Every so often Hollywood will squat down, take a huge dump and put it on screen as an American martial arts movie. Normally these feature a good looking white or black dude whooping ass, banging Asian chicks and saying cute one-liners. Although onscreen everyone fears the man, the audience as a whole is so sobered to this cliche that we almost laugh at him. Now we all know life imitates art (or vice versa) so the “coolness” of being a badass fantasy fighter has spawned a few McDojos (as I like to call them, since their schools are probably as false as they are) who aim to impress the ignorant on their skills.
Okay, I swear – the next pasty, fat, blowhard that comes up to me and lies about his martial arts accolades will probably have to cover his face as I literally explode out of frustration. I understand that in this age of quick fixes, microwave dinners and Mixed Martial Arts, everyone claims to be Bruce Lee just by watching a movie or two. To jokingly say you can whip somebody’s ass is one thing but to go on and on about pressure points, your multiple black belts and some book you’re reading when it’s quite obvious from your bragging and lack of everything including athletic ability that it is a BLANTANT LIE. Who are you fooling McDojo? Seriously? Real Martial Artists are shamed by you, you slap us in the face because we train for years doing something we love and here you are belittling the effort through lying.
The last McDojo I ran into was a chubby kid working at a Chinese Fast Food restaurant. The kid couldn’t be any older than 17 and he was going on and on to his co-worker, who he was no doubt Asian Fetishizing over, telling her he has black belts in 10 different disciplines… WHAT? I thought I heard him wrong, but then he sees the Iron Fighter Phillipines on my t-shirt (a video game event) and mistakes it for an MMA shirt. He then proceeds to prod me about how long I’d trained in MMA etc. So me being the smartass that I am, answered him in the worst way I could “Mixed Martial Arts is an entertainment fad, it isn’t a martial art. I’m a real fighter, not an MMA fighter.” This prompted him to walk out from behind the counter… expecting a fight, I set myself to restrain the kid (I figured I could roll him over my hip and lock him down till he cried uncle), but he walks out to me and extends a hand saying “let me shake your hand sir” as he adjusted his glasses. It seemed he was feeling me on my disdain for MMA, the whole thing felt bizarre.

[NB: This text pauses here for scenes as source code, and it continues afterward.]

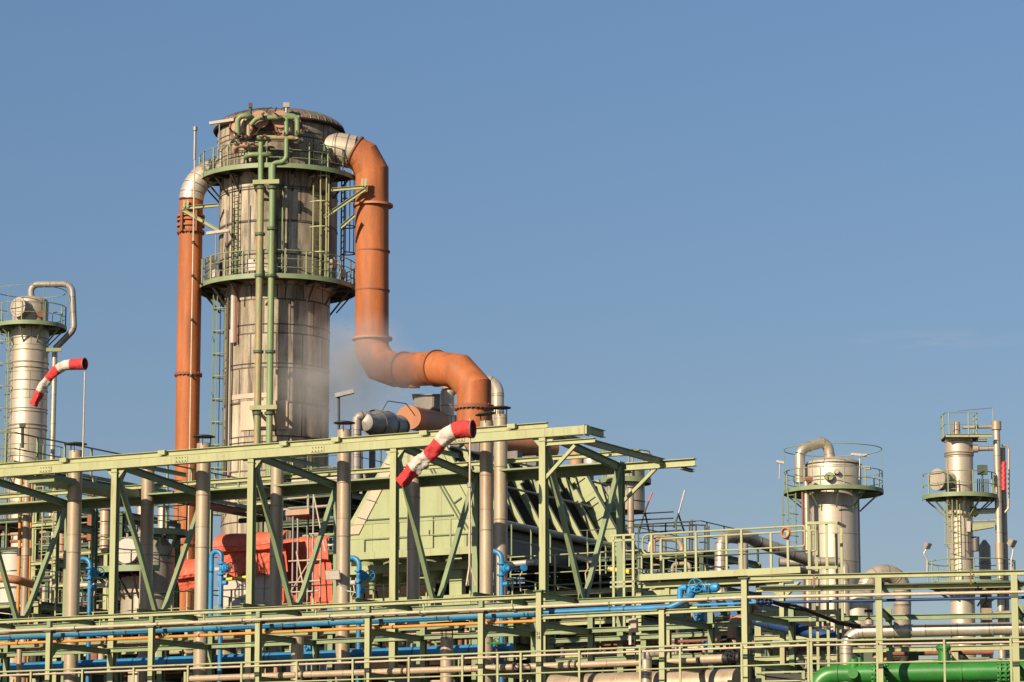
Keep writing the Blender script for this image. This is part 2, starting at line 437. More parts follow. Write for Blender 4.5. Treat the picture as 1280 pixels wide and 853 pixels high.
m_ = MB(); m_.torus(TC + Z * (zlip - .04), RH - .02, .1, Z, 64, 6); m_.build('lip', DKBROWN, dome)
m_ = MB()
for i in range(44):                       # standing seams of the dome lagging
    t = 2 * math.pi * i / 44; dv = V((math.cos(t), math.sin(t), 0))
    m_.cut(); m_.tube([TC + dv * ((RH + .012) * math.cos(a)) + Z * (zlip + .02 + (db + .012) * math.sin(a)) for a in [R(75) * k / 7 for k in range(8)]], .035, 4, False)
m_.build('seam', DKGREY, dome)
# girth bands on the shells
m_ = MB()
zz = 2.0
while zz < zm - .6: m_.torus(TC + Z * zz, RL + .005, .03, Z, 48, 5); m_.cut(); zz += 1.83
zz = zm + 1.2
while zz < zt - .4: m_.torus(TC + Z * zz, RU + .005, .028, Z, 48, 5); m_.cut(); zz += 1.55
zz = zt + .9
while zz < zlip: m_.torus(TC + Z * zz, RH - .135, .026, Z, 48, 5); m_.cut(); zz += .95
m_.build('girth_band', DKGREY, tower)
ring_platform(tower, TC, RU + .02, 3.78, zt, R(-186), R(-12), 1.12, 40, nb=10, bm=DARK, mid=2, post=1.0)
ring_platform(tower, TC, RU + .02, 3.72, zm, 0, 2 * math.pi, 1.2, 56, nb=16, bm=DARK, mid=2, post=1.0)
# patches and boxes on the shell
def shell_patch(x0, x1, y0, y1, r, name, m, th=.07):
    za, zb = zat(y1, TY - r), zat(y0, TY - r)
    s = ppm(TY, za); xc = 640 + TC.x * s
    a0 = -math.pi / 2 + math.asin(max(-.98, min(.98, (x0 - xc) / s / r))); a1 = -math.pi / 2 + math.asin(max(-.98, min(.98, (x1 - xc) / s / r)))
    p = MB(); p.lathe(TC, [(r - .02, za), (r + th, za), (r + th, zb), (r - .02, zb)], 12, Z, a0, a1); return p.build(name, m, tower)
shell_patch(306, 363, 501, 537, RL, 'access_panel', CREAM)
shell_patch(290, 340, 491, 497, RL, 'access_panel', CREAM, .03)
shell_patch(333, 352, 207, 212, RU, 'vent_louvre', CREAM, .05)
shell_patch(258, 275, 312, 342, RU + .35, 'junction_box', GREY, .3)
def Vperp(d): return d.cross(Z).normalized()
for (a, b, rr) in ((405, 215, .62), (640, 215, .62)):            # manways on the head
    p = at(*z1(a, b), TY - RH - .05); d = V((p.x - TC.x, p.y - TC.y, 0)).normalized()
    q = MB(); q.lathe(p - d * .25, [(0, .5), (rr, .5), (rr, .42), (rr - .08, .42), (rr - .08, 0)], 28, d); mw = q.build('manway', SALMON, tower)
    q = MB(); q.torus(p + d * .26, rr - .02, .06, d, 28, 6); q.build('rim', RUST, mw); q = MB(); q.box(p + d * .3, Vperp(d), d, .34, .08, .7); q.build('hinge_plate', CREAM, mw)
    q = MB()
    for i in range(14):
        aa, bb = perp(d); c = p + d * .25 + (aa * math.cos(i * .449) + bb * math.sin(i * .449)) * (rr - .05)
        q.beam(c - d * .1, c + d * .06, .05, .05); q.cut()
    q.build('bolt', DARK, mw)
for (a, b) in ((490, 170), (600, 170)):
    p = at(*z1(a, b), TY - RH - .35); q = MB(); d = V((.1, -1, .05)).normalized()
    q.lathe(p, [(0, .12), (.42, .12), (.42, 0), (.3, 0), (.3, -.5)], 24, d); q.build('blind_flange', SALMON, tower)
# manifold piping on the head
YF = TY - RH - .75
def mp(*pts): return [at(*z1(a, b), YF + (c[0] if c else 0)) for a, b, *c in pts]
man = [
    ([(372, 300, .1), (372, 150), (440, 150), (440, 165, .9)], .135, 'g'),
    ([(430, 265, .2), (430, 150, .5), (470, 150, .8)], .10, 'm'),
    ([(440, 200), (475, 160), (700, 158)], .115, 'g'),
    ([(625, 150), (690, 150), (690, 275)], .125, 'g'),
    ([(632, 160), (632, 398), (548, 398), (548, 500)], .115, 'g'),
    ([(475, 266), (688, 266), (690, 300, .5)], .12, 'm'),
    ([(360, 340, .4), (362, 306), (490, 305), (505, 340, .9)], .13, 's'),
    ([(420, 395, .7), (412, 356), (548, 355), (560, 385, .9)], .12, 'g'),
    ([(495, 290), (495, 500)], .125, 'g'),
]
for pts, r, k in man:
    q = MB(); q.tube(fillet(mp(*pts), .42, 5), r, 12)
    q.build('head_piping', {'g': PIPEG2, 'm': PIPEG, 's': SALMON}[k], tower)
q = MB()
rng = random.Random(3)
for (a, b) in ((372, 262), (430, 262), (690, 255), (505, 158), (600, 158), (632, 250), (500, 262), (440, 300), (540, 330), (372, 300), (690, 292), (720, 240), (350, 240), (470, 245), (590, 245)):
    p = at(*z1(a, b), YF); d = V((rng.uniform(-.3, .3), -.3, 1)).normalized()
    flange(q, p, d, .17, .07); q.beam(p - Y_ * .05, p - Y_ * .05 + V((rng.uniform(-.3, .3), -.25, rng.uniform(-.05, .2))), .05, .05)
    q.lathe(p + V((rng.uniform(-.25, .25), -.28, rng.uniform(-.1, .15))), [(0, -.03), (.06, -.03), (.06, .03), (0, .03)], 10, Y_); q.cut()
q.build('valve', DARK, tower)
for (a, b) in ((440, 100), (632, 98)):
    p = at(*z1(a, b), YF + .5); q = MB(); q.tube([p - Z * .7, p], .07, 8); q.box(p + Z * .05, X_, Y_, .3 if a > 500 else .16, .2, .22); q.build('relief_valve', DARK if a < 500 else GREY, tower)
# lamp tubes
for (xa, ya, xb, yb, yy) in ((220, 190, 350, 170, 3.2), (205, 777, 325, 760, 2.5)):
    a, b = at(*z1(xa, ya), TY - yy), at(*z1(xb, yb), TY - yy)
    q = MB(); q.beam(a, b, .16, .13); lm = q.build('lamp', WHITE, tower); q = MB(); c = a.lerp(b, .42); q.tube([c, c - Z * 1.3], .03, 6); q.tube([b, b + V((.2, .6, -.5))], .03, 6); q.build('lamp_bracket', GREY, lm)
# ladders
def onshell_(): pass
def onshell(px, py, r):
    z = zat(py, TY); s = ppm(TY, z); sx = (px - (640 + TC.x * s)) / s / r; sx = max(-.99, min(.99, sx))
    d = V((sx, -math.sqrt(1 - sx * sx), 0)); return V((TC.x, TC.y, 0)) + d * r, d
p, d = onshell(299.5, 280, RU + .14); p.z = zm; q = MB(); ladder(q, p, zt, d, .42, .3, .03); q.build('ladder', DARK, tower)
p, d = onshell(400, 280, RU + .18); p.z = zm; q = MB(); ladder(q, p, zt + 1.1, d, .5); l = q.build('ladder', GREEN2, tower)
q = MB(); cage(q, p + Z * .1, zt - .1, d, .42, 1.2, .034, 5); q.build('ladder_cage', GREEN, l)
p = V((xat(286, TY, 25), TY - .9, 0)); z0 = zat(700, TY); p.z = z0; q = MB(); ladder(q, p, zm - .2, V((-.9, -.45, 0)), .5, .3, .04); l = q.build('ladder', DARK, tower)
q = MB(); cage(q, p + V((-.05, 0, 2)), zm - .35, V((-.93, -.35, 0)), .42, 1.07, .03, 5); q.build('ladder_cage', GREEN2, l)
p = V((xat(426, TY, 30), TY + 1.2, zm)); q = MB(); ladder(q, p, zt + .8, V((.9, .3, 0)), .5, .3, .035); cage(q, p + Z * 2, zt + .6, V((.9, .3, 0)), .4, 1.3, .03, 4); q.build('ladder', DARK, tower)
for x, ya, yb, r, mm in ((295, 365, 437, .12, WHITE), (299.5, 365, 437, .05, RUST), (288, 380, 600, .07, DARK), (291.5, 420, 600, .05, GREY)):
    p, d = onshell(x, 450, RL + .16); q = MB(); q.tube([V((p.x, p.y, zat(yb, TY))), V((p.x, p.y, zat(ya, TY)))], r, 8); q.build('riser_conduit', mm, tower)
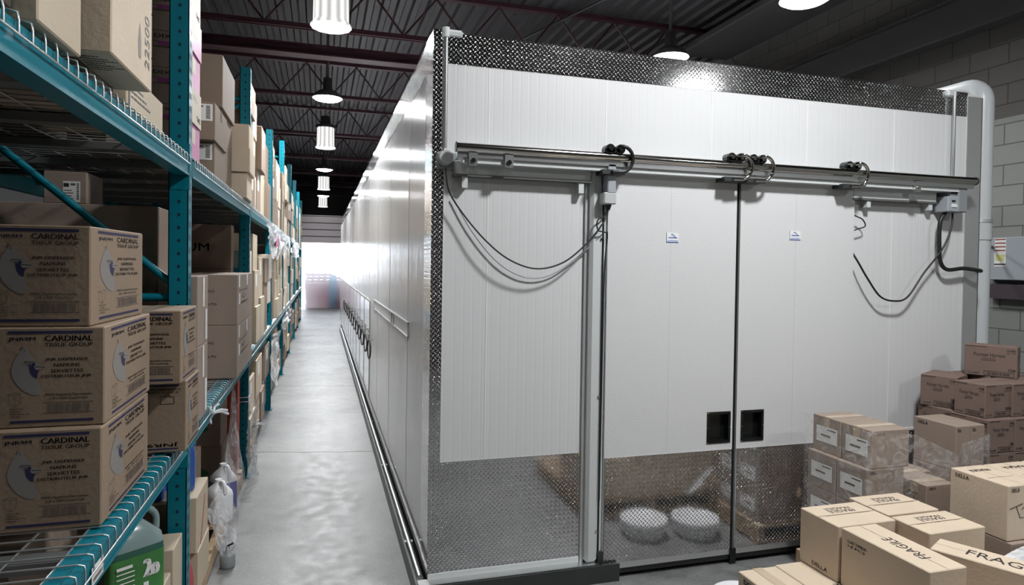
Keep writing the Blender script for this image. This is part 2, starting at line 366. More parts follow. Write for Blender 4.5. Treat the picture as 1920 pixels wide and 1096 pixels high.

As I talked to him following the handshake, it dawned on me that he might have trained, or is training in a discipline but I was angry at his need to pad his resume just to score some Asian tail. The latter was obviously not his only intent however based on my second visit to the place,when he had another guy cornered, bragging about his 10 black belts. Now this is a young guy so I chalk it up to him loving the martial arts and being a bit obsessed, but I have met a whole host of 30+, broken down, wannabe’s sprouting out to the ignorant masses about the amount of black belts they have etc. Ya we may not care so much, but yes McDojo, YOU ARE ANNOYING. Nobody wants to hear about the fantasy black belts you have in random styles and how you can jump over a guy like a video game. For you readers who don’t know, a black belt or claim of several black belts does not a badass make you. Many “black belts” as in people who cut their teacher a check and showed up for a few years to be rewarded one – will still lose to random, battle-hardened, hay-maker throwing thug from the street. So why brag, I wonder?
Fake Martial Arts Guy, please do us a favor – go to a real dojo (not Jim Bob’s Tae Kwon Do Emporium), learn some discipline, and for the love of god HUMILITY then kindly rethink your life. You bring shame to anyone who has legitimately trained in a gi.